Arts & Events

Takács Quartet Performs Bartók’s Complete String Quartets

Reviewed by James Roy MacBean
Sunday December 15, 2019 - 10:54:00 AM

The renowned Takács Quartet returned to Berkeley’s Hertz Hall on Saturday-Sunday, December 7-8, to perform all six of Bela Bartók’s String Quartets. Appearing under the auspices of Cal Performances, the Takács Quartet played Bartók’s string quartets 1,3,5 on Saturday evening, and the composer’s quartets 2,4,6 on Sunday afternoon. Due to Saturday evening’s stormy weather, I did not attend that concert; but I was present for Sunday’s 3:00 PM concert. The Takács Quartet is comprised of violinists Edward Dusinberre and Harumi Rhodes, cellist András Fejér, and violist Geraldine Walter. Only András Fejér remains of the founders of the original Takács Quartet, which began in Budapest in 1975. 
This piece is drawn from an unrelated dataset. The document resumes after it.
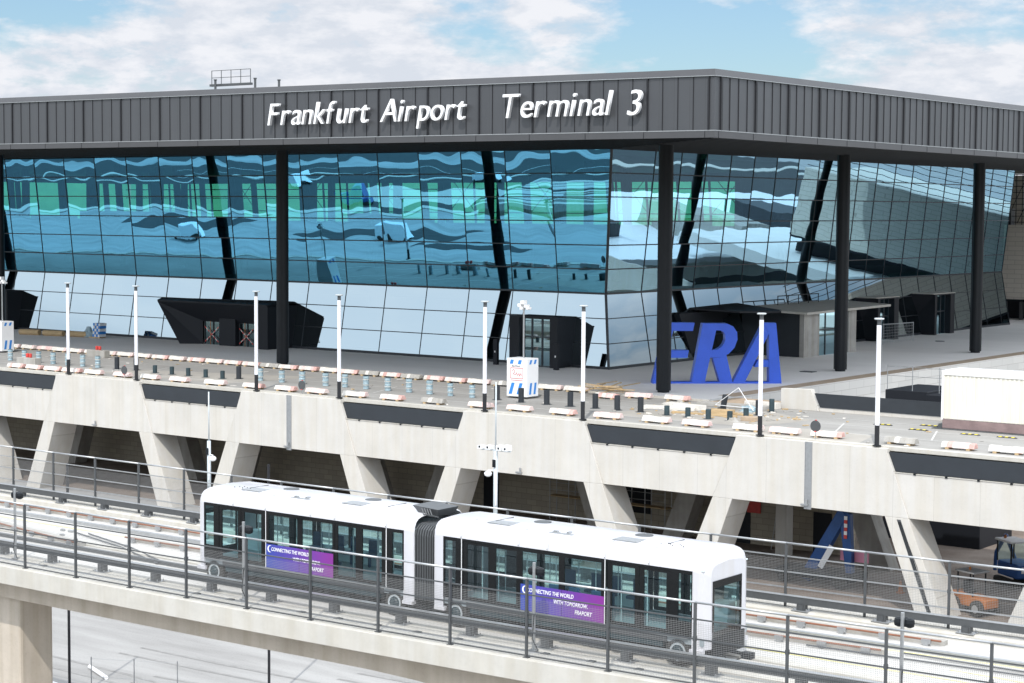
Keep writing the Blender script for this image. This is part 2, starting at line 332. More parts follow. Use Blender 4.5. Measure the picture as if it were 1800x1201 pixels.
g = MB(); g.face([(-62, 171, -8.98), (-43, 171, -8.98), (-43, 330, -8.98), (-62, 330, -8.98)]); g.face([(-1, 100, -8.98), (130, 100, -8.98), (130, 420, -8.98), (-1, 420, -8.98)])
structure('side_road', g, M['dasph'])
for x in (14, 52): g = MB(); g.box(x, x+3, 100, 420, -8.97, -8.8); structure('traffic_island', g, M['kerbc'])
for y, h in ((-20, 1.2), (7.2, 2.4), (-62, 4)):
    g = MB(); g.box(-390, 100, y, y+h, -13.97, -13.8); structure('traffic_island', g, M['kerbc'])
g = MB()
for x, y, w, d in ((-165, -18, 26, 14), (-225, -10, 30, 12), (-130, -6, 18, 9), (-240, -60, 60, 16)): g.face([(x, y, -13.96), (x+w, y+1, -13.96), (x+w*.9, y+d, -13.96), (x-3, y+d-1, -13.96)])
structure('concrete_apron', g, M['kerbc'])
g = MB()
for x, y, w, d in ((-150, 17, 26, 7), (-212, 22, 34, 6), (-182, 30, 20, 4), (-262, 14, 30, 8), (-118, 26, 14, 8)): g.face([(x, y, -13.96), (x+w, y+1, -13.96), (x+w*.85, y+d, -13.96), (x-3, y+d-1, -13.96)])
structure('asphalt_patch', g, M['dasph'])

# ================================================================== FORECOURT DECK (road, plaza)
g = MB(); g.box(-260, 20, 93.2, 107.2, -1.0, 0)
structure('forecourt_road', g, M['road'])
g = MB(); g.box(-260, -65.42, 107.33, 206, -1.4, .10)
structure('plaza_pavement', g, M['plaza'])
g = MB(); g.box(-64.98, -59.6, 107.22, 110.5, -1.2, .04); g.box(-66.4, -65.01, 110.5, 205, .103, .108)
structure('tan_sunlit_margin', g, M['tan_sun'])  # corner ground, plus a plaza edge strip with sunlight put into its tan
# pale unfinished screed patches on the road
g = MB()
g.face([(-113, 95.2, .006), (-98.6, 95.2, .006), (-97.0, 103.6, .006), (-112.2, 98.9, .006)])
g.face([(-66.5, 96.4, .006), (-55.5, 96.3, .006), (-54.5, 101.8, .006), (-59.5, 104.8, .006), (-65.8, 99.4, .006)])
g.face([(-57, 93, .006), (-47, 93.1, .006), (-48, 97.2, .006), (-55, 97.6, .006)])
structure('screed_patch', g, M['bare'])
g = MB()
for (x0, x1, y) in ((-140, -113, 99.8), (-140, -113, 103.2), (-96, -60, 100.6), (-97, -63, 103.9), (-54, -36, 103.6), (-54, -36, 100.7), (-140, -60, 96.2), (-52, -30, 97.0)):
    g.face([(x0, y, .010), (x1, y, .010), (x1, y+.12, .010), (x0, y+.12, .010)])
for x in (-44.5, -50.5, -110, -86, -128): g.face([(x, 97, .013), (x+.12, 97, .013), (x-1.6, 101.5, .013), (x-1.72, 101.5, .013)])
structure('lane_marking', g, M['wline'])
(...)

First on Sunday’s program was Bartók’s String Quartet No. 2, Op. 17. This quartet is in three movements. It began on Sunday with first violinist Edward Dusinberre making a leap upward followed by a long-held note and a chromatic descent. The other instruments joined in and commented upon this opening figure. A second theme was introduced, and the development section returned with variations on the principal theme. The middle movement, marked Allegro molto capriccioso, gave notice of Bartók’s intensive study of Hungarian folk music. The Takács Quartet gave this music a performance of amazing rhythmic ferocity, with a coda that approached the limits of the speed of sound. By contrast, the final movement, marked Lento, was a slow, gloomy statement of grief and despair, perhaps in response to World War I, during which Bartók composed this string quartet. 

For me, the highlight of Sunday’s concert was Bartók’s String Quartet No. 4. Composed in 1928, the 4th quartet employs the “arch” form often favoured by Bartók, in which the outer movements frame a pair of mercurial scherzo movements, which in turn enclose at the work’s center a slow movement of ravishing beauty. The opening Allegro features a main theme first heard in the cello, played here gorgeously by András Fejér, whom I like to think of as the heart and soul of the Takács Quartet. The second movement is played entirely with muted strings. The third movement features a lengthy cello solo, brilliantly performed here by András Fejér. The fourth movement is played entirely with pizzicato, including the slapping of the strings against the fingerboard, a novelty Bartók was one of the first composers to use. The fifth and final movement, marked Allegro molto, takes up again the main thematic material of the first movement, and like that movement, proceeds at dizzying speed, ending with six Cs in unison and octave to bring this work to a close.  

After intermission, the Takács Quartet performed Bartók’s String Quartet No. 6, which was composed between August and November of 1939, when the outbreak of World War II seemed imminent. It is a gloomy work, reflecting not only the composer’s pessimistic view of European politics but also his grave concern over his wife’s illness. She died before Christmas that same year.
The 6th quartet begins with a bleak melody from the viola, played hauntingly here by Geraldine Walter. The marking for all four movements of this quartet is the word “mesto,” meaning sad. This opening theme reappears in every movement, and it it becomes the main theme of the final movement. The second movement offers a diabolical march theme with more than a touch of irony. The third movement offers a burletta or burlesque full of bitter irony; and the fourth and final movement slows everything down to a sad, dejected end performed here with András Fejér’s cello offering final, mournful pizzicato notes. In spite of (or because of) this work’s despair, It is a profound human testament, and is recognised as such by lovers of Bartók’s string quartets. In the hands of the superb Takács Quartet, it cannot fail to move us.